**Your task:** Quote exactly the lines between the line containing "Build this scene in Blender. Output only the Python script. Use" and the line containing "random.seed(11)", counting those two lines as part of the range. Leave the rest out.

**Exercise inputs:**
========

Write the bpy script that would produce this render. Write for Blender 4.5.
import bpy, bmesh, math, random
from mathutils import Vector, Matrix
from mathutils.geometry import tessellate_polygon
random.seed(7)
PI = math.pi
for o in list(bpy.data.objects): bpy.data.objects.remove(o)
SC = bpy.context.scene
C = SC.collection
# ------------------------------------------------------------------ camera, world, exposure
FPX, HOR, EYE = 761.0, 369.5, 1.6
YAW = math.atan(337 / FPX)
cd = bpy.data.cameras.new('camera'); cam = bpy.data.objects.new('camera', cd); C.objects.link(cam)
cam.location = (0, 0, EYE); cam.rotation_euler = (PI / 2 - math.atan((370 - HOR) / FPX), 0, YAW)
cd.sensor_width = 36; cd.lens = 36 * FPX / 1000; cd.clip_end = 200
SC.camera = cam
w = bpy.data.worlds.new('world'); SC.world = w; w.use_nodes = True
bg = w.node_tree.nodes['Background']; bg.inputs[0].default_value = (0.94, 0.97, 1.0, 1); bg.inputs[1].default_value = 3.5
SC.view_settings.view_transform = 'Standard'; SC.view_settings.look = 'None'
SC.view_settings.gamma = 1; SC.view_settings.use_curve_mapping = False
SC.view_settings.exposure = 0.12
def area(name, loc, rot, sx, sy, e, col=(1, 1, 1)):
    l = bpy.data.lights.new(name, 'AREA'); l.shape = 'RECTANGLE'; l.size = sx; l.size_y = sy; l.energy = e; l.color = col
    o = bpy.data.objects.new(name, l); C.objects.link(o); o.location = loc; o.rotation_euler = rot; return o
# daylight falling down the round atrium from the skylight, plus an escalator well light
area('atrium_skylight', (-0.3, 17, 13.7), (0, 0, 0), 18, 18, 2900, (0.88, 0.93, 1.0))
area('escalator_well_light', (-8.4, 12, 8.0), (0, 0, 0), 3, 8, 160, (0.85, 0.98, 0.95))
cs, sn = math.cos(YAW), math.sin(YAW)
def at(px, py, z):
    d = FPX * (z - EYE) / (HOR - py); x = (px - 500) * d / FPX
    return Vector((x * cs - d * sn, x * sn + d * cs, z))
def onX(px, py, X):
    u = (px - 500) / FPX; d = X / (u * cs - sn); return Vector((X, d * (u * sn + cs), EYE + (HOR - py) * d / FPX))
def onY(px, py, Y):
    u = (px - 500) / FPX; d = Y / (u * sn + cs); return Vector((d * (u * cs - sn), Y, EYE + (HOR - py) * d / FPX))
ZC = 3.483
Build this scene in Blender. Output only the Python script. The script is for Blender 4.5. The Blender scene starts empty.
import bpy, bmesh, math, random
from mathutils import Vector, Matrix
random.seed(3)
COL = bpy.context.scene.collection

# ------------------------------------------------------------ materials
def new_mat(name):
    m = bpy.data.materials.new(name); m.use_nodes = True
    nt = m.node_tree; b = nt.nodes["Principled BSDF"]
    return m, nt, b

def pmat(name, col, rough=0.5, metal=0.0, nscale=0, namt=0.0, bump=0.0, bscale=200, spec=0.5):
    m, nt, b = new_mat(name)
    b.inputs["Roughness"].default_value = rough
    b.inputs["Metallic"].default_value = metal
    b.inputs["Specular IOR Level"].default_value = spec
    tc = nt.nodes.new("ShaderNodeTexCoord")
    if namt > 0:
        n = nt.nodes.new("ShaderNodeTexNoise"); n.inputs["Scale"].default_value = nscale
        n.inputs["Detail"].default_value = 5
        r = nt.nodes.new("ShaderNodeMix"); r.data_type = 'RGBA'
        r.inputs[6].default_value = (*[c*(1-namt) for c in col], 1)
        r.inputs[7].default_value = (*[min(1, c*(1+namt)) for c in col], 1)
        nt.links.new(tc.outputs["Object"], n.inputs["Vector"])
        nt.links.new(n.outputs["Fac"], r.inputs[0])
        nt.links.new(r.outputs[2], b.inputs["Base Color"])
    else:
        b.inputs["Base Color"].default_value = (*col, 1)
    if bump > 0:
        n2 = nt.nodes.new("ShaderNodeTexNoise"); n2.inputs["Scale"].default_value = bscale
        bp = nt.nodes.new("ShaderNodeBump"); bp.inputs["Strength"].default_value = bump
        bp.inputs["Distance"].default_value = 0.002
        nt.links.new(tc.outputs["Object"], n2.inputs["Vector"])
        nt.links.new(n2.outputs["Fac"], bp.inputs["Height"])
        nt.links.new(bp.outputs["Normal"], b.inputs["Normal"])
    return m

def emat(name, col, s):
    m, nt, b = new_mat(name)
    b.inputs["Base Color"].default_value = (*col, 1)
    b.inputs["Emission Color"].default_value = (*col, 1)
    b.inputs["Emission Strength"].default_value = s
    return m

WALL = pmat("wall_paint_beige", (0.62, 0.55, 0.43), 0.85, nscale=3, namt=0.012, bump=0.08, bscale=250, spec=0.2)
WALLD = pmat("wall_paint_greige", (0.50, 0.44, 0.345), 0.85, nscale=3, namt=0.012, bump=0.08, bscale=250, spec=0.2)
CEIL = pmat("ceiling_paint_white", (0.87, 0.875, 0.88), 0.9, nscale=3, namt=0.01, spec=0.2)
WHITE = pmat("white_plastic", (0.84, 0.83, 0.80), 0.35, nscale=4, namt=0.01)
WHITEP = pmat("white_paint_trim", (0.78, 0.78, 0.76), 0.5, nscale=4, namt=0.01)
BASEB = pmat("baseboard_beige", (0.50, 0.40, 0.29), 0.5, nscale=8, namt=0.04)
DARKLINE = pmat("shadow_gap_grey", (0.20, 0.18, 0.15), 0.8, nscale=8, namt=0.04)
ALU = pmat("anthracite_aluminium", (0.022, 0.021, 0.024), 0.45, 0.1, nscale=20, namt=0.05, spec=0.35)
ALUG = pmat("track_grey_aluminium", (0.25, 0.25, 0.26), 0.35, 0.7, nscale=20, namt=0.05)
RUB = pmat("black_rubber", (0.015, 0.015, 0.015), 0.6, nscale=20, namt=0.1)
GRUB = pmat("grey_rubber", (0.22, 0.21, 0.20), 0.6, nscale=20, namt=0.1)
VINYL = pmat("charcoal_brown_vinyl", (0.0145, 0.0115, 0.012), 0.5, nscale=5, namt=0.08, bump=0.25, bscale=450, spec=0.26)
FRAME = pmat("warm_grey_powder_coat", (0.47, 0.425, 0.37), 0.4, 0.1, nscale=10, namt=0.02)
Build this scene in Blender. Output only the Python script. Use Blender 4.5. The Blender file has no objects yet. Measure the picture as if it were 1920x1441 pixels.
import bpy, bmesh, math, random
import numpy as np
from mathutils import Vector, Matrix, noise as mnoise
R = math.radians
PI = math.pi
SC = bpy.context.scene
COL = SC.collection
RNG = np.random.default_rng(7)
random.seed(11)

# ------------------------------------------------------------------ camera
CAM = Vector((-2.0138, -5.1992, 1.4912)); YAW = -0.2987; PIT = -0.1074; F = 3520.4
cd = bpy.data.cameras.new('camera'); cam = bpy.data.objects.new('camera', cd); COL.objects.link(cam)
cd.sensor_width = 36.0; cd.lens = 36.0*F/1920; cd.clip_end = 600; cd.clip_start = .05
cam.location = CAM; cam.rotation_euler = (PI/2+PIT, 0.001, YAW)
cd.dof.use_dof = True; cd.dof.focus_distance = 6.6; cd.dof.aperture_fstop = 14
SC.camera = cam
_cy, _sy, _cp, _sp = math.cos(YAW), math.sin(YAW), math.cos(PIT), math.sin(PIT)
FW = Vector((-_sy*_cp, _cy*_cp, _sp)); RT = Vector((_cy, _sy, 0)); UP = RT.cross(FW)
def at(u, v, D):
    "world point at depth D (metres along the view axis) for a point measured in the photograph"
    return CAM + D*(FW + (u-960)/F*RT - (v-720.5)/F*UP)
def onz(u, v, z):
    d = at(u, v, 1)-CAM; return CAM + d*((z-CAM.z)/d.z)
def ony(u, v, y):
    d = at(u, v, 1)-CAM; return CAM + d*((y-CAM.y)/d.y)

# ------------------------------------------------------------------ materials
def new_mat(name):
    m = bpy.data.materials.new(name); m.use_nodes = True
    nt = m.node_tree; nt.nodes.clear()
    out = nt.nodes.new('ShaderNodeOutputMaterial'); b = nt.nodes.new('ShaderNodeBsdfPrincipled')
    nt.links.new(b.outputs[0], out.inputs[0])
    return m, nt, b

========

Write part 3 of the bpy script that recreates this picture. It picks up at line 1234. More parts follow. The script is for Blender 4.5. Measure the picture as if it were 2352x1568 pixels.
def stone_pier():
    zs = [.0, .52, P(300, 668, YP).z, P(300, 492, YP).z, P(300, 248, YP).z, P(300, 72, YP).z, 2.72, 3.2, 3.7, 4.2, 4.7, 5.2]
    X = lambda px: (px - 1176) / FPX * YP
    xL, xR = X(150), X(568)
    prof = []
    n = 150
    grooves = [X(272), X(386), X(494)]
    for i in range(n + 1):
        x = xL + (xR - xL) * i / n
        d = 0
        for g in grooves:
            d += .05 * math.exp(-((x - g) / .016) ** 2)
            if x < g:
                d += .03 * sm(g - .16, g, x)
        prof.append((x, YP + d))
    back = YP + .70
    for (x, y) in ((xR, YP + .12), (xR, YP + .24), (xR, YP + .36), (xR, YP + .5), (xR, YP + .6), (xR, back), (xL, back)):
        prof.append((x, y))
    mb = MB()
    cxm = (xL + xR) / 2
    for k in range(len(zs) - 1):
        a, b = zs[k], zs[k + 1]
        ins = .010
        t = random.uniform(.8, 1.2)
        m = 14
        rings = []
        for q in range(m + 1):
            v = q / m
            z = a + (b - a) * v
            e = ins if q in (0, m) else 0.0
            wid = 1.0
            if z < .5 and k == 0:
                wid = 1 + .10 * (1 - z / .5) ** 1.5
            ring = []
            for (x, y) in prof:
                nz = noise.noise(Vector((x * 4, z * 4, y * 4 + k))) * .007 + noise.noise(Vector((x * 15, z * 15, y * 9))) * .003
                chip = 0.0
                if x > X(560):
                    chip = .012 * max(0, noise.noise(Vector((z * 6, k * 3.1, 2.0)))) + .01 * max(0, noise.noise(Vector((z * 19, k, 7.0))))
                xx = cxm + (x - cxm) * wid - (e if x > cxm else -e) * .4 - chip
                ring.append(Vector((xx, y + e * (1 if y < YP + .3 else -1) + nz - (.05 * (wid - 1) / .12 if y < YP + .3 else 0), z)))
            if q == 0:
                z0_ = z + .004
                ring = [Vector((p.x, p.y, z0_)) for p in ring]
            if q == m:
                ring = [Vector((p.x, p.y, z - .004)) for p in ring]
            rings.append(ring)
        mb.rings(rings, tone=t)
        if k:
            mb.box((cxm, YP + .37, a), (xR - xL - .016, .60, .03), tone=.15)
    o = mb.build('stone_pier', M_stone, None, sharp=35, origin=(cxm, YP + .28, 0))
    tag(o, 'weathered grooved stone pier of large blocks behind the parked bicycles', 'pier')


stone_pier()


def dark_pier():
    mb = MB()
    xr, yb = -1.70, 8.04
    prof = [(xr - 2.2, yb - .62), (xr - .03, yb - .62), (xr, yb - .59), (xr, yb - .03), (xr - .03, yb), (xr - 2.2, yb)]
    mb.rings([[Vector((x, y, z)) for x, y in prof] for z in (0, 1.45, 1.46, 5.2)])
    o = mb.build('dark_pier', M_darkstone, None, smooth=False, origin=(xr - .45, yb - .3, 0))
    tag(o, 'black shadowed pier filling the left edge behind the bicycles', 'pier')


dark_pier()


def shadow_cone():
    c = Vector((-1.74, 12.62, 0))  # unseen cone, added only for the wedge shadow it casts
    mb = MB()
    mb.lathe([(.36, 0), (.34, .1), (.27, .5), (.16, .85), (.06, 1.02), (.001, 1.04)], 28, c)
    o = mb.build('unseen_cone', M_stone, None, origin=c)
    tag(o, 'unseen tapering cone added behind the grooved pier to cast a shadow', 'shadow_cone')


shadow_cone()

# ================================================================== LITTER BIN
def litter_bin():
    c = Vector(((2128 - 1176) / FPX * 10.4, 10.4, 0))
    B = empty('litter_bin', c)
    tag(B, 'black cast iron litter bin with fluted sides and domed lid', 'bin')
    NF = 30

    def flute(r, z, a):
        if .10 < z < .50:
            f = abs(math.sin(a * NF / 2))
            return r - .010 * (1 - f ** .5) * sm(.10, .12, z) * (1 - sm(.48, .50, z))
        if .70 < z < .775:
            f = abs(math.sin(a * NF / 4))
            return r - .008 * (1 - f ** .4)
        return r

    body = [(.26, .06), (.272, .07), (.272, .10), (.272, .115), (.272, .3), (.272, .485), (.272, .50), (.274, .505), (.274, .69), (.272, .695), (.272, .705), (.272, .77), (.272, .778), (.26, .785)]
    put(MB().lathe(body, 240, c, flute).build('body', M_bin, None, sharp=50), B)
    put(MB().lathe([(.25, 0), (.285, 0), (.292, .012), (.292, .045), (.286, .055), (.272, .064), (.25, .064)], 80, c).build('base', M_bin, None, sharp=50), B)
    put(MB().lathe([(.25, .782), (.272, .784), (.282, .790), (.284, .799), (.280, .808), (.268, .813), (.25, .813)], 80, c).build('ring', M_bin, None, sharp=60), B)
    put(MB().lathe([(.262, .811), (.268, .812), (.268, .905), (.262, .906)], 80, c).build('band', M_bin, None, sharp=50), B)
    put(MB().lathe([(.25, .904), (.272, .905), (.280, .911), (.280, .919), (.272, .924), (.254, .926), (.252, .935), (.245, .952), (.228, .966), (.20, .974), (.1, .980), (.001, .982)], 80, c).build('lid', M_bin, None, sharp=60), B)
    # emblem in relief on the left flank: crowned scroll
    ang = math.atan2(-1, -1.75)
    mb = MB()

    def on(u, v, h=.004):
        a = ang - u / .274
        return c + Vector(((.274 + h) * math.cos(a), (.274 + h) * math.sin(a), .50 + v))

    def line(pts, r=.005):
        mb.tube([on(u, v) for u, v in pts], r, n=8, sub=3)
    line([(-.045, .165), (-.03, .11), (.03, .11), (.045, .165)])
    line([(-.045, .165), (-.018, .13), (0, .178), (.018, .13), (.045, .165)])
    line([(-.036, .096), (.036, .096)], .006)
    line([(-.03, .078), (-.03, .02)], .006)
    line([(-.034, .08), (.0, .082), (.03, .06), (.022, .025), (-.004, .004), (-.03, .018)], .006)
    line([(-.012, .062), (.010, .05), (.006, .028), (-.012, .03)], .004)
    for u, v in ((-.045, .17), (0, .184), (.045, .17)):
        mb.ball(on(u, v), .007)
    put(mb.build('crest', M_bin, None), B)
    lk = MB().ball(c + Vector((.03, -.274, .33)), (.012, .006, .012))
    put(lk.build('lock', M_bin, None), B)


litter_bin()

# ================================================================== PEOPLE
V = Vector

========

**Final answer:**
Build this scene in Blender. Output only the Python script. Use Blender 4.5. The Blender file has no objects yet. Measure the picture as if it were 1920x1441 pixels.
import bpy, bmesh, math, random
import numpy as np
from mathutils import Vector, Matrix, noise as mnoise
R = math.radians
PI = math.pi
SC = bpy.context.scene
COL = SC.collection
RNG = np.random.default_rng(7)
random.seed(11)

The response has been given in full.